For someone who does not use the printers on campus that often, having printing money reset is not a big deal. For those who have to print a lot, learning that their balance reset was a shocking discovery.

Destiny Strothers, a first-year graduate student in the School of Music, prints her own sheet music for her studies. As a vocalist, Strothers has to print multiple copies of sheet music for each piece she learns. One for herself, one for her accompanist and one for her professor, just in case.

She thinks that printing balance should roll over year-to-year.

“I think it’s great if it resets and you had $0 and [then] you get $24, but I think the opposite should not be true,” Strothers said.

Strothers believes that those who had over $100 remaining in their accounts last Spring should have over $124 in their accounts now.

Other students, like Joseph Corso, believe that the remaining printing funds should be put back toward students’ tuition.

“I think that if it’s not going to be used towards printing, then we should have an explanation for where it’s going or how it can be added,” said Corso. “You know, some of us don’t really have great financial support for some printing, so if that money is not being used, I think it would be best to be put back into our pockets.”

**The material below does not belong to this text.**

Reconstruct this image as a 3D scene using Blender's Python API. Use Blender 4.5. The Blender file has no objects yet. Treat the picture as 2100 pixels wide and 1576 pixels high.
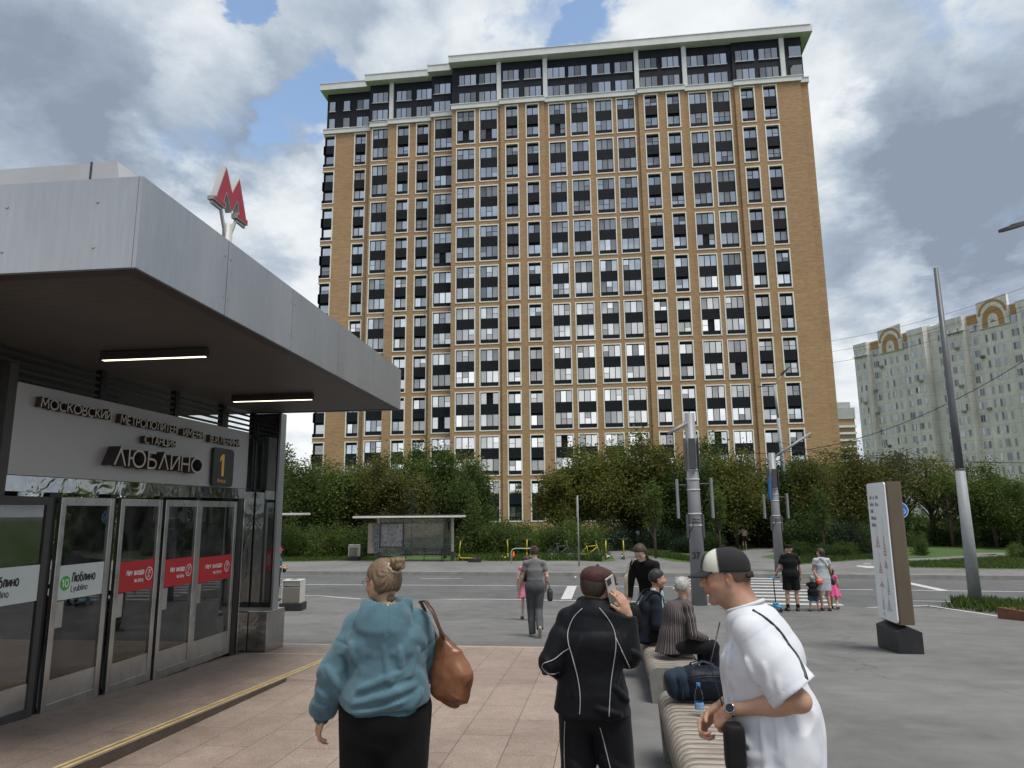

Students who do not print often are happy with the printing policy.

“I have nothing but positive things to say,” said Windy Kasir, a senior at DePaul.

Kasir usually prints at home, using on-campus printers only when necessary. He did not notice a change in printing funds and feels like he always has enough money for printing.

“I just know that I never usually print as much to the point where I run out of my current balance,” Kasir said.

When asked about printing on campus, more students seemed to be concerned about the lack of available printers than the printing money in their accounts.

Michael Jensen, a sophomore music education major, has walked across campus to find printers that work.

“It’s been pretty frustrating,” Jensen said. “I’d say that from what I see, there’s a one out of three chance that the printer I want to go to doesn’t work at that time.”

Paige DeLuca, a freshman at DePaul, decided to buy her own printer after having unreliable experiences.

“It was stressful enough for me where I was like, ‘I think I need my own’ because I don’t want my grades to suffer and my school experience to suffer from not being able to print my work,”  DeLuca said.

No matter what students’ relationship is to printing money, they can expect to have an additional $24 added to their accounts next quarter.